Mare Erythraeum 1905
Mundane Date Days after Winter
Solstice of Southern
Hemisphere
Martian Date Aspect
January 25 12 December 27 Blue-green
March 6 52 January 16 Blue-green
April 4 81 January 31 Chocolate
April 12 89 February 4 Chocolate
April 30 107 February 13 Faint chocolate
May 8 115 February 17 Faint chocolate
May 12 119 February 19 Faint blue-green
June 11 149 March 6 Faint blue-green
June 15 153 March 8 Faint blue-green
July 16 184 March 23 Pale bluish green

Here, as in 1903, a chromatic rise and fall is evident; the culmination of the change occurring in Martian early February about ninety days after the winter solstice. That it was not of long duration is also indicated. If we examine the evidence for the two portions of the mare separately, the northern and the southern, as in 1903, we find it as follows:—

Martian Date, December
(27)
January
(16)
February
(2)
February
(16)
March
(7)
March
(23)
% % % % % %
Northern 50 50 0 10 25 30
Southern 50 50 20 20 25 30

Here again a slight retardation in the advent of the metamorphosis is observable in the southern portion.
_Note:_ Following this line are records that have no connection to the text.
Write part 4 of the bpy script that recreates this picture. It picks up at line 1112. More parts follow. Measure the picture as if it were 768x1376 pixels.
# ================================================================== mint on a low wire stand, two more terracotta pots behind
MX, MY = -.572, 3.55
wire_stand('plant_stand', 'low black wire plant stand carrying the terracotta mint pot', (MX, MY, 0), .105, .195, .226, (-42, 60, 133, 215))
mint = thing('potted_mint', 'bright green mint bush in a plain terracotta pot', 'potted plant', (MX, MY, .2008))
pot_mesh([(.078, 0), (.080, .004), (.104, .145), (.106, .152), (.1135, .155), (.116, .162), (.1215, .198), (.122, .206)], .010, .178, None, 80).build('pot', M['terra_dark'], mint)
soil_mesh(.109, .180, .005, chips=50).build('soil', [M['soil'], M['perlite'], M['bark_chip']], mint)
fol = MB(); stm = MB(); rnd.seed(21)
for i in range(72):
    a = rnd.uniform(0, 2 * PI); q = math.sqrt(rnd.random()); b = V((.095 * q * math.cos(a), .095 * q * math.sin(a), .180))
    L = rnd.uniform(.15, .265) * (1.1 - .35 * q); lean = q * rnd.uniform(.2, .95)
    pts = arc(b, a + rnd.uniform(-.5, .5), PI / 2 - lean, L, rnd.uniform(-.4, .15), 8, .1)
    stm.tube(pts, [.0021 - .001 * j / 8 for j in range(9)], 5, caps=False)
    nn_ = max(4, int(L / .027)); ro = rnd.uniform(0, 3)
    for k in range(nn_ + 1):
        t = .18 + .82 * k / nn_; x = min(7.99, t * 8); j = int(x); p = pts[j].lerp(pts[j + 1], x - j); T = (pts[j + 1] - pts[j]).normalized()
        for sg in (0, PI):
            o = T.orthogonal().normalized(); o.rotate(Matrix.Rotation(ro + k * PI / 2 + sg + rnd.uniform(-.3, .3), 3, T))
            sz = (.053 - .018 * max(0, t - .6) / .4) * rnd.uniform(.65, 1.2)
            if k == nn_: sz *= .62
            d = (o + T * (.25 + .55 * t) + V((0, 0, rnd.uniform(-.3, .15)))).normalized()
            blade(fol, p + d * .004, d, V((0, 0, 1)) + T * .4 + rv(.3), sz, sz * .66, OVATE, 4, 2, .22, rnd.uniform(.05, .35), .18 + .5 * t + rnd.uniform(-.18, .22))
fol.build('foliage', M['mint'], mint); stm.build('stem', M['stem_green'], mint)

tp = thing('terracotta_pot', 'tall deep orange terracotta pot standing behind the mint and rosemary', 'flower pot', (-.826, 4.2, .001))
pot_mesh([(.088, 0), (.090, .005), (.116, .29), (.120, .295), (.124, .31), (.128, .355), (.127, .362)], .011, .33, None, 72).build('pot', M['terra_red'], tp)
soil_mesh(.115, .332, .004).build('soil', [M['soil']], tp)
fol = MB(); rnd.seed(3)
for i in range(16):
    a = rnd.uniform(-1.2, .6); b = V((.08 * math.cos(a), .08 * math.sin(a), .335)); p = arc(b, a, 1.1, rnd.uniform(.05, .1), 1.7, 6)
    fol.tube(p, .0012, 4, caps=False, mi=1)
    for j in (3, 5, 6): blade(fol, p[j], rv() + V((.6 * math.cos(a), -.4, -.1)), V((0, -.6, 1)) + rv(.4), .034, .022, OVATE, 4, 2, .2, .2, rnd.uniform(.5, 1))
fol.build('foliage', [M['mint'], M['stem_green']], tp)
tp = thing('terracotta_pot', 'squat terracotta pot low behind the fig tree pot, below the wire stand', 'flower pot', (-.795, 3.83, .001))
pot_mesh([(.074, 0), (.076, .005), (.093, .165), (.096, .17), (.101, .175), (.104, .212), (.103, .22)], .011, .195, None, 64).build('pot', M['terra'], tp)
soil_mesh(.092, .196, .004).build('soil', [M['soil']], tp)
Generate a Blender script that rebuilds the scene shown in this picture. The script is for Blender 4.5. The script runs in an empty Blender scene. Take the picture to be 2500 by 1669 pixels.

There would seem to be a difference in the time of the change between the two years of fifteen days, 1905 being by that much the later. But with points of reference themselves thirty days apart, it is possible the two more nearly coincided than here appears.

Unlike the ochre of the light regions generally, which suggest desert pure and simple, the chocolate-brown precisely mimicked the complexion of fallow ground. When we consider the vegetal-like blue-green that it replaced, and remember further the time of year at which it occurred upon both these Martian years, we can hardly resist the conclusion that it was something very like fallow field that was there uncovered to our view.

Mare ErythrÆum
Martian date. February 21

From the recurrence of the phenomenon on two successive years, it is likely that it annually takes place. That it is seasonal can scarcely be doubted from the timeliness of its occurrence, and that different portions of its terrane successively underwent their metamorphosis shows further that it followed a law peculiar to the planet, to which we shall be introduced when we come to consider the phenomena of the canals.

Instances of relative hue in different dark patches corroboratory of seasonal variation, and therefore of vegetal constitution, might easily be adduced. Thus, in 1905 during the summer of the northern hemisphere, the Mare Acidalium was notably darker than the Mare Erythraeum to the north of it, which is what the law of seasonal variation would require, since it was June in the one, December in the other at the time. But we need not to add example to example or proof to proof, for there are no phenomena that contradict it. We conclude, therefore, that the blue-green areas of Mars are not seas, but areas of vegetation. Just as reasoning to a negative result drifts us to the first conclusion, so reasoning to a positive one lands us at the second.